泥の中の大運動会「ガタリンピック」 厄介者を資源化する視点
30年以上の間、毎年開催され入場者数を伸ばし続けている鹿島市の人気イベント、鹿島ガタリンピック。利用価値がないと思われていた干潟に光を当て、地域を盛り上げることに成功した。
海外24カ国、地域が参加泥の中の大運動会
佐賀県南部の鹿島市に3万5000人の観客動員数を誇る人気イベントがある。その名も「鹿島ガタリンピック」。有明海の干潟を利用して潟スキーや綱引きといった競技を行う、言わば泥の中で開かれる大規模な運動会だ。1985年5月3日に第1回が開かれ、回を重ねること31回。今年は5月31日の日曜日に、県内外はもとより海外24カの国と地域から2000人もの出場者が参加し、盛況のうちに幕を閉じた。
今でこそ佐賀を代表するイベントにまで成長したガタリンピックだが、誕生するきっかけは、地理的に不利な状況に追い込まれてからの打開策だったという。鹿島ガタリンピック運営母体であるフォーラム鹿島世話人の坂本鉄也氏は、当時の背景について次のように語る。

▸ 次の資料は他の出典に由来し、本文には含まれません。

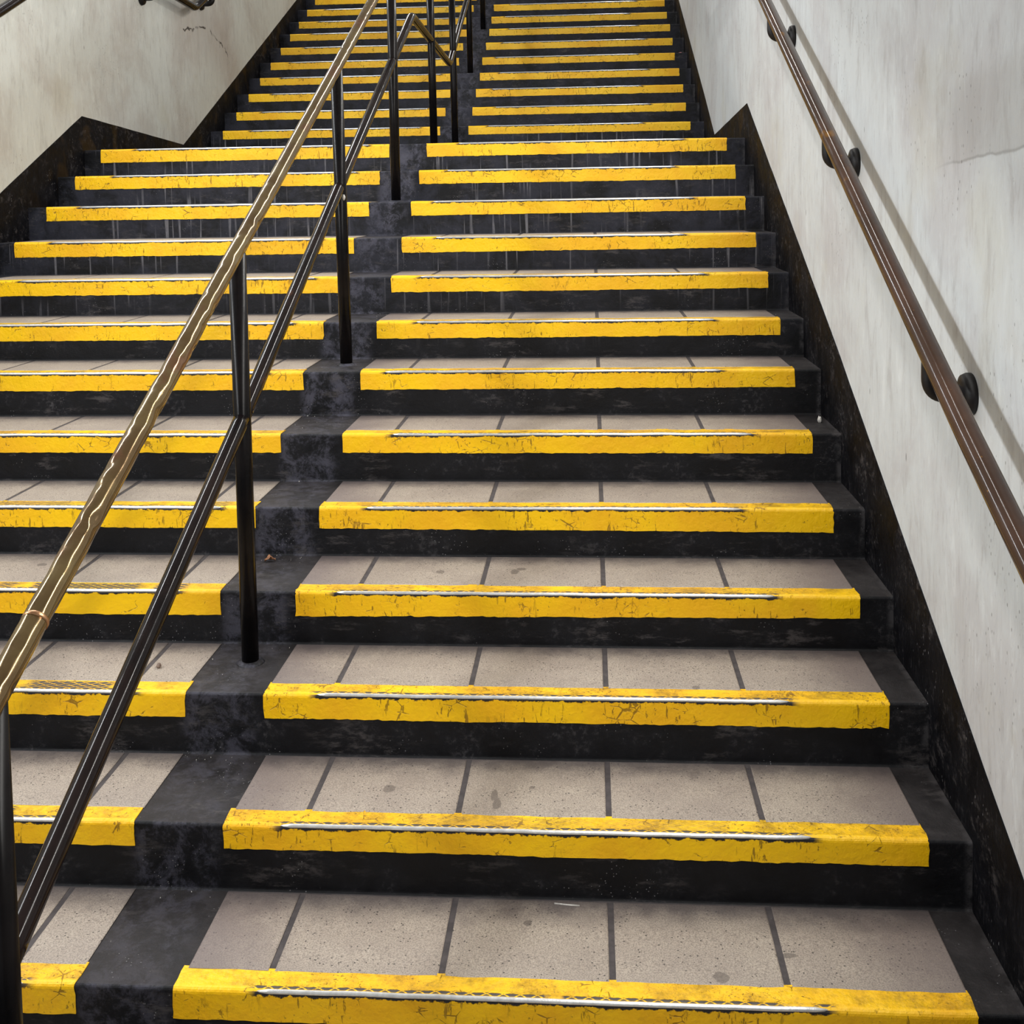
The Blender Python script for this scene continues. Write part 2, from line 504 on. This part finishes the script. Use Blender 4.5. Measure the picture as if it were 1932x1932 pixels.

「ガタリンピック開催前年の1984年に佐賀県の統合計画が発表されました。それによると、鹿島市には新幹線も高速道路も通らないことが判明したのです。車社会である鹿島にとってその計画は、危機感を募らせるに十分なものでした。そこで当時、鹿島青年会議所理事長を務めていた桑原允彦氏が市内の各青年団体へ声がけをし、地域一体を網羅する組織を作り団結しようと呼びかけたのがすべてのはじまりです」
同年5月に桑原氏が初代代表世話人として就任し、フォーラム鹿島が誕生した。この団体を中心として、ともすれば陸の孤島になりかねない鹿島を盛り上げるための施策を思案することになったのである。